INFORMATION PROVIDED
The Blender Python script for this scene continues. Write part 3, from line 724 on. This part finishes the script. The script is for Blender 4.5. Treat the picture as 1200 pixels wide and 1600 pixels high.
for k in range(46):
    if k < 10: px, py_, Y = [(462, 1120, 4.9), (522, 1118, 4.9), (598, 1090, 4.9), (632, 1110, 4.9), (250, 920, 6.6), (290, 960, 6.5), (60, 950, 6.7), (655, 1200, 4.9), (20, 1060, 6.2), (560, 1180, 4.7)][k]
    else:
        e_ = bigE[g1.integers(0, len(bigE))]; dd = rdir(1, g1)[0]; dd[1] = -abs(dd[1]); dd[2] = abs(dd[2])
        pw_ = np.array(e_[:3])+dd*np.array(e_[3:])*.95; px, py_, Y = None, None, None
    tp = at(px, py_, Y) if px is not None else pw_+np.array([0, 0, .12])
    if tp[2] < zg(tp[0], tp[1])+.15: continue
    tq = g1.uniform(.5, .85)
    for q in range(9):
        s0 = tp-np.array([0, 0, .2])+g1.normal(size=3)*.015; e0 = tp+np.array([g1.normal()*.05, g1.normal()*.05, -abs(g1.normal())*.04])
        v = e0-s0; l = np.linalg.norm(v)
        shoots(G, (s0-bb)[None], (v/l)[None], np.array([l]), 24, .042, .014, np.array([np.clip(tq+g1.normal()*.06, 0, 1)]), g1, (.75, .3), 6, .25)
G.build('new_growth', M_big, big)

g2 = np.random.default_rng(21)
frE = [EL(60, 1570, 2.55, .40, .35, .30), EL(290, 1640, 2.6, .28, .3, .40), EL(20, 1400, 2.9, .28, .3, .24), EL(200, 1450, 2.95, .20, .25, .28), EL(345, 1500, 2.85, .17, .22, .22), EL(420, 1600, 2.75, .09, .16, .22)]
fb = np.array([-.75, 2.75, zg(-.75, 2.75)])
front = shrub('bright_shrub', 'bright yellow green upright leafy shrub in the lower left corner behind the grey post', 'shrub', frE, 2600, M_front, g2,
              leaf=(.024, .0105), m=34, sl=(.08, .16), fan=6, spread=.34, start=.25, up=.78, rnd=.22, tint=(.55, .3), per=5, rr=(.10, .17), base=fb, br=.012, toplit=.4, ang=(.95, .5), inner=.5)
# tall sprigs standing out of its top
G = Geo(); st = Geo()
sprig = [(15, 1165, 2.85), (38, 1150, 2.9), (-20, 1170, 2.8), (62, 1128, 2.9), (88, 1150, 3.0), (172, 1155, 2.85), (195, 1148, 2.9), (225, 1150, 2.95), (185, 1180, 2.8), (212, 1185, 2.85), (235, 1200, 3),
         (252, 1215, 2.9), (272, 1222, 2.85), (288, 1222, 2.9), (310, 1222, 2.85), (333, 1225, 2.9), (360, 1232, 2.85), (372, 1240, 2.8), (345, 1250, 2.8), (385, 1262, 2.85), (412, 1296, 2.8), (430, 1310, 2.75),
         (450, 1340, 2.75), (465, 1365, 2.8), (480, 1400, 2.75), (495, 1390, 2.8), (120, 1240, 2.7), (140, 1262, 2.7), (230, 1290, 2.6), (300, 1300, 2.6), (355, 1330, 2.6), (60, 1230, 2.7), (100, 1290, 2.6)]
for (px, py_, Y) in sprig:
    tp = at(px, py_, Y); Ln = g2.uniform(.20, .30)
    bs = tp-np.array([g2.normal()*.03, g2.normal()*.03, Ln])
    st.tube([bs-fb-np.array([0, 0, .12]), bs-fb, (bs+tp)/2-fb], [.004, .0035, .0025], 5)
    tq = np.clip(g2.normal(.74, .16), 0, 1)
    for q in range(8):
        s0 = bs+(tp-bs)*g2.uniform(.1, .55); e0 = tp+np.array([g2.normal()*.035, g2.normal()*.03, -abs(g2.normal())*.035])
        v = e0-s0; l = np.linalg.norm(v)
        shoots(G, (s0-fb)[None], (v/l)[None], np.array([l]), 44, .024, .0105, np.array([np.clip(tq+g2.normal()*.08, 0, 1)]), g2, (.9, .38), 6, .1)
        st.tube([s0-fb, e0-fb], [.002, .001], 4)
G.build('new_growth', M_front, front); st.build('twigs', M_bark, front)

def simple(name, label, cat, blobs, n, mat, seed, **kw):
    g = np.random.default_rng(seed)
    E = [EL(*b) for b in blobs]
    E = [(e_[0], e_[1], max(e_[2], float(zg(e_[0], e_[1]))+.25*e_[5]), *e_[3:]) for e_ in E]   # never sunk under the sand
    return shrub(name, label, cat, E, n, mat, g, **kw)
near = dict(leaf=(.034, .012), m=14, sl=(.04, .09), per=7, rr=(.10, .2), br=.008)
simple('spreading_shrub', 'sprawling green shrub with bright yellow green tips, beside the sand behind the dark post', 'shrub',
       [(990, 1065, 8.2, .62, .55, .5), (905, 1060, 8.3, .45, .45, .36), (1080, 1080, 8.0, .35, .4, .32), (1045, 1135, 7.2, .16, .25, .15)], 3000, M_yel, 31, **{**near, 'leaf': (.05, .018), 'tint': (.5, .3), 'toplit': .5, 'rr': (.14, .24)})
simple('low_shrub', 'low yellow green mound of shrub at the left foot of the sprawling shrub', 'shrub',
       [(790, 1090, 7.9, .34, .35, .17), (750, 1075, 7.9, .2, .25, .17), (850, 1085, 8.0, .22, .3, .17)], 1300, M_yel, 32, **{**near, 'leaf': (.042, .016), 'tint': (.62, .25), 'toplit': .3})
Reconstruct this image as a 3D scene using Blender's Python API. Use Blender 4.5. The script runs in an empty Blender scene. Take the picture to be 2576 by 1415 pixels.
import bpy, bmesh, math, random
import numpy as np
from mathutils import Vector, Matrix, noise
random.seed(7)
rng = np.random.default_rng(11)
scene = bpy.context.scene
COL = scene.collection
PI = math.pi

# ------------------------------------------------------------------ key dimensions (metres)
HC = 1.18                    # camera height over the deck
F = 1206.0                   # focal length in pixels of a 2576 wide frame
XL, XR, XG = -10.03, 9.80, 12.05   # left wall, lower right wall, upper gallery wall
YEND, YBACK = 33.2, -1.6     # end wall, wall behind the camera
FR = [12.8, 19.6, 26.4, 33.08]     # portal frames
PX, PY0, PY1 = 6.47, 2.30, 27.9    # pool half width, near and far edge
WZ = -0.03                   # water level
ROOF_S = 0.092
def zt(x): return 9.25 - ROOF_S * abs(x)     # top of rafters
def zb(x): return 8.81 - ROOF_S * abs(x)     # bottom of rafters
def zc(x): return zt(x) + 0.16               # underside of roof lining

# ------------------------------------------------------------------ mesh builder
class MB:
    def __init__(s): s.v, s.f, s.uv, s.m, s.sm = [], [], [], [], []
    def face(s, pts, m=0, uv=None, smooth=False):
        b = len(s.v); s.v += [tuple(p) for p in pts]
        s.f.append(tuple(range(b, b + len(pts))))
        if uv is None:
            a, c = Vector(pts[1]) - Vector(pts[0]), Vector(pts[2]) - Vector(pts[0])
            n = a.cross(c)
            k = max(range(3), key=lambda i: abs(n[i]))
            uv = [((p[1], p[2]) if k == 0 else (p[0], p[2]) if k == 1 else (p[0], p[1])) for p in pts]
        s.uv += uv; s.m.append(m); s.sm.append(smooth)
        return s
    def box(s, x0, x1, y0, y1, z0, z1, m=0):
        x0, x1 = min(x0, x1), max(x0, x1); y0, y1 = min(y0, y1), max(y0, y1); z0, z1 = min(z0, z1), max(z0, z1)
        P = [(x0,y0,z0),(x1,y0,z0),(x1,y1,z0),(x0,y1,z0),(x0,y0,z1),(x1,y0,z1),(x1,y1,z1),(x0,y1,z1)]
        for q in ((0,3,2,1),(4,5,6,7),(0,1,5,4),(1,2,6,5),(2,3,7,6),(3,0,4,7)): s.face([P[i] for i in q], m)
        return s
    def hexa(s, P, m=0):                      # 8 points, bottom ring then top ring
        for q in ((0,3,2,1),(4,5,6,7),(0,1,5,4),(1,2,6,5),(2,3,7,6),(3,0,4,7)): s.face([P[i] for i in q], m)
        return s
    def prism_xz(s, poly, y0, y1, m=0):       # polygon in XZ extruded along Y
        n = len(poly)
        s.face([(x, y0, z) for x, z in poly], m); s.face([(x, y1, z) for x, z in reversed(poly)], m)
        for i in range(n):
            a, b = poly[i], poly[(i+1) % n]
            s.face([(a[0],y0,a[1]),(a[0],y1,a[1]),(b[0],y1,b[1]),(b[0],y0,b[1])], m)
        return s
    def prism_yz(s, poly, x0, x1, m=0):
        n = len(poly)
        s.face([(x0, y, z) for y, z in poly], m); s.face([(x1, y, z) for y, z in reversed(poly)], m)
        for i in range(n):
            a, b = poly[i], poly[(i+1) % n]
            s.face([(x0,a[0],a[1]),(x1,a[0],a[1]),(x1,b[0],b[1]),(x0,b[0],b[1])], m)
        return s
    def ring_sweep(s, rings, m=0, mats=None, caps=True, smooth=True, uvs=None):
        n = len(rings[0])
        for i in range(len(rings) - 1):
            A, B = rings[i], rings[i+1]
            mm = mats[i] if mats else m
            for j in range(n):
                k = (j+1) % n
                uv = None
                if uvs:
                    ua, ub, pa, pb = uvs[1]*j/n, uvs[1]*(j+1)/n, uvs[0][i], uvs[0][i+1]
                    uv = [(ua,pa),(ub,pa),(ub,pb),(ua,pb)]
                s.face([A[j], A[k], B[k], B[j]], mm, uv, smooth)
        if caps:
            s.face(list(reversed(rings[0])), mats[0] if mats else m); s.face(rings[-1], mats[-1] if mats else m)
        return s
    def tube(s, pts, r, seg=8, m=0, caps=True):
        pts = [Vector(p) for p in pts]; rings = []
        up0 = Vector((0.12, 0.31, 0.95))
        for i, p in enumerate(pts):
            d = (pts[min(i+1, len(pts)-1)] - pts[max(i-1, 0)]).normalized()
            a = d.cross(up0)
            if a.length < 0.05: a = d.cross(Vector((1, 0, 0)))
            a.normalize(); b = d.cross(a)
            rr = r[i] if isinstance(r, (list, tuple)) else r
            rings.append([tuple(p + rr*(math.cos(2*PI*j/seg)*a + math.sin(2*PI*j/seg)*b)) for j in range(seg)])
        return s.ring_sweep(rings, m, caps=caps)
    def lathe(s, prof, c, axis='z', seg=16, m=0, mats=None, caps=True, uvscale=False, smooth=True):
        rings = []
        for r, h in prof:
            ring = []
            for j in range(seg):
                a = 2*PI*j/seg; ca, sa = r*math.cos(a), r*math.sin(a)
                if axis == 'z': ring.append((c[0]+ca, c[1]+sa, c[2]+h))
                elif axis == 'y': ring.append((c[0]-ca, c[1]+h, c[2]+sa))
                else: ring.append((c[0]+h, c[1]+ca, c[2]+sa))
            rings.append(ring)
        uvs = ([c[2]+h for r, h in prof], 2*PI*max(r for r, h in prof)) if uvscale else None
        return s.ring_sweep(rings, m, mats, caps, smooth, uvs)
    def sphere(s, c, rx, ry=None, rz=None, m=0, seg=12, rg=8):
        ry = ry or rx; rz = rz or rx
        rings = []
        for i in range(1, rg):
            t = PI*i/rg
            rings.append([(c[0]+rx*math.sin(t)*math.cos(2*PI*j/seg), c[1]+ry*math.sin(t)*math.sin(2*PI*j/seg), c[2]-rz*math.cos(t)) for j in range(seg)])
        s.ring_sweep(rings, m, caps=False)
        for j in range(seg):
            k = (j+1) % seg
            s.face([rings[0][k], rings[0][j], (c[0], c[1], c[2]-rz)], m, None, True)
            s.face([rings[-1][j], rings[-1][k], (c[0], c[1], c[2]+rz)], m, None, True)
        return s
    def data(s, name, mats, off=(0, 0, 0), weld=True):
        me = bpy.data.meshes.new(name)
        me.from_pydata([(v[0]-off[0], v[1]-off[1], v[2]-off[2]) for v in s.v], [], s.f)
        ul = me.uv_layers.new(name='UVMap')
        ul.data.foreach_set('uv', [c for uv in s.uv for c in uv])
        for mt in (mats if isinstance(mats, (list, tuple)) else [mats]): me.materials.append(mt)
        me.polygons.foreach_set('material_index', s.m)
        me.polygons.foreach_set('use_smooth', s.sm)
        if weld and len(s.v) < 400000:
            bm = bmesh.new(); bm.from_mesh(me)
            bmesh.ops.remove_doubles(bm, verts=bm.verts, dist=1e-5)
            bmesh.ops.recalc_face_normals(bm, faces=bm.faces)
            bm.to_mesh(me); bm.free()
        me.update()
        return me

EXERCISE
Only the lines from the one bearing "ang=(.95, .5), inner=.5)" through the one bearing "G.build('new_growth', M_front, front);" should be repeated, exactly as given.

OUTPUT
              leaf=(.024, .0105), m=34, sl=(.08, .16), fan=6, spread=.34, start=.25, up=.78, rnd=.22, tint=(.55, .3), per=5, rr=(.10, .17), base=fb, br=.012, toplit=.4, ang=(.95, .5), inner=.5)
# tall sprigs standing out of its top
G = Geo(); st = Geo()
sprig = [(15, 1165, 2.85), (38, 1150, 2.9), (-20, 1170, 2.8), (62, 1128, 2.9), (88, 1150, 3.0), (172, 1155, 2.85), (195, 1148, 2.9), (225, 1150, 2.95), (185, 1180, 2.8), (212, 1185, 2.85), (235, 1200, 3),
         (252, 1215, 2.9), (272, 1222, 2.85), (288, 1222, 2.9), (310, 1222, 2.85), (333, 1225, 2.9), (360, 1232, 2.85), (372, 1240, 2.8), (345, 1250, 2.8), (385, 1262, 2.85), (412, 1296, 2.8), (430, 1310, 2.75),
         (450, 1340, 2.75), (465, 1365, 2.8), (480, 1400, 2.75), (495, 1390, 2.8), (120, 1240, 2.7), (140, 1262, 2.7), (230, 1290, 2.6), (300, 1300, 2.6), (355, 1330, 2.6), (60, 1230, 2.7), (100, 1290, 2.6)]
for (px, py_, Y) in sprig:
    tp = at(px, py_, Y); Ln = g2.uniform(.20, .30)
    bs = tp-np.array([g2.normal()*.03, g2.normal()*.03, Ln])
    st.tube([bs-fb-np.array([0, 0, .12]), bs-fb, (bs+tp)/2-fb], [.004, .0035, .0025], 5)
    tq = np.clip(g2.normal(.74, .16), 0, 1)
    for q in range(8):
        s0 = bs+(tp-bs)*g2.uniform(.1, .55); e0 = tp+np.array([g2.normal()*.035, g2.normal()*.03, -abs(g2.normal())*.035])
        v = e0-s0; l = np.linalg.norm(v)
        shoots(G, (s0-fb)[None], (v/l)[None], np.array([l]), 44, .024, .0105, np.array([np.clip(tq+g2.normal()*.08, 0, 1)]), g2, (.9, .38), 6, .1)
        st.tube([s0-fb, e0-fb], [.002, .001], 4)
G.build('new_growth', M_front, front); st.build('twigs', M_bark, front)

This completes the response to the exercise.